Kylie is a postdoctoral fellow in the Department of Social Work and Social Administration and an affiliated lecturer in the Department of History at the University of Hong Kong. Her interdisciplinary research examines the intersection of embodiment, politics, and social transformation, particularly within sports sociology, incarceration, masculinity, and youth in Hong Kong.
Kylie received her PhD in Sociology from the University of Hong Kong, where she was fully funded by the HKU Presidential Scholarship (2021-2024). Her dissertation, “Martialling bodies: Sporting territoriality and body politics in Hong Kong, investigated how non-competitive sports groups with opposing political orientations utilize everyday sporting practices to shape collective identities and advance their agendas. This research received the Honorable Mention for the Best Thesis Award from the Hong Kong Sociological Association. She also holds an MPhil in Multi-disciplinary Gender Studies from the University of Cambridge, fully funded by the Cambridge Trust Scholarship and The Women’s Foundation Hong Kong Scholarship (2018-2019).

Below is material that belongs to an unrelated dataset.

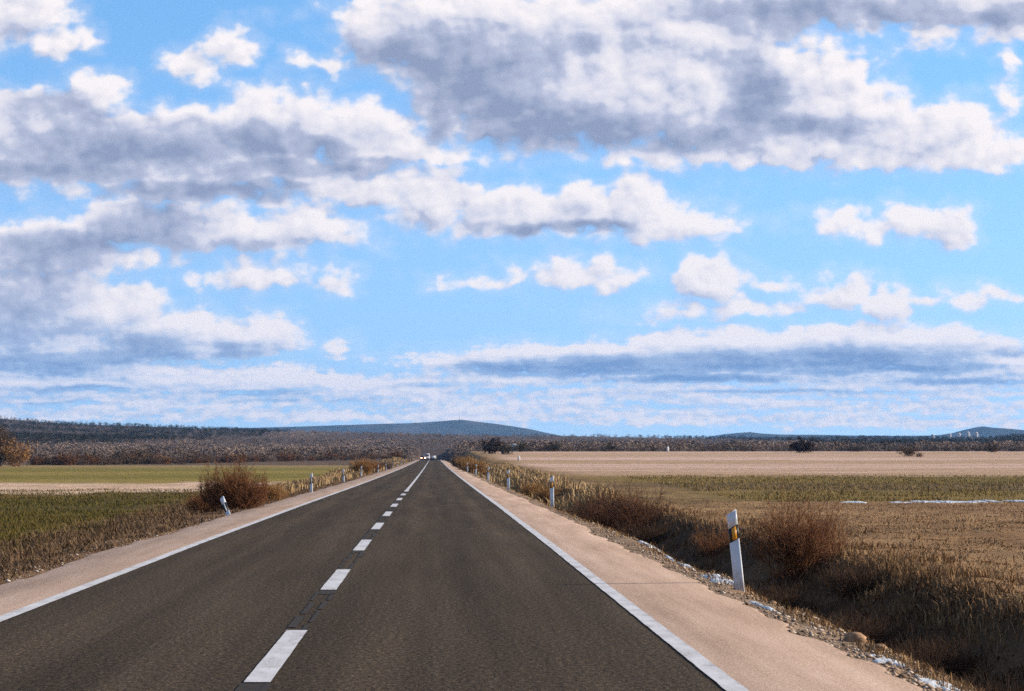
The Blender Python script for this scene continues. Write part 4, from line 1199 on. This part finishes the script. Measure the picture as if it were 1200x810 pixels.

As part of her postdoctoral training under Professor Paul W. C. Wong, Kylie contributes as a researcher to the Jockey Club Project ReBond, a three-year initiative designed to localize and adapt the desistance model in Hong Kong, supporting new offenders and ex-offenders within correctional institutions and in the community. She is also involved in the Blue Bus Jockey Club program, which provides critical family support services for those affected by incarceration. Before her doctoral studies, Kylie was a researcher for the JC A-Connect program, adapting the WHO Caregiver Skills Training Program for Hong Kong families with children with autism.
Her recent research explores bodily discipline in youth bodybuilding, the construction of masculinities in Chinese martial arts, and the roles of sports within correctional settings.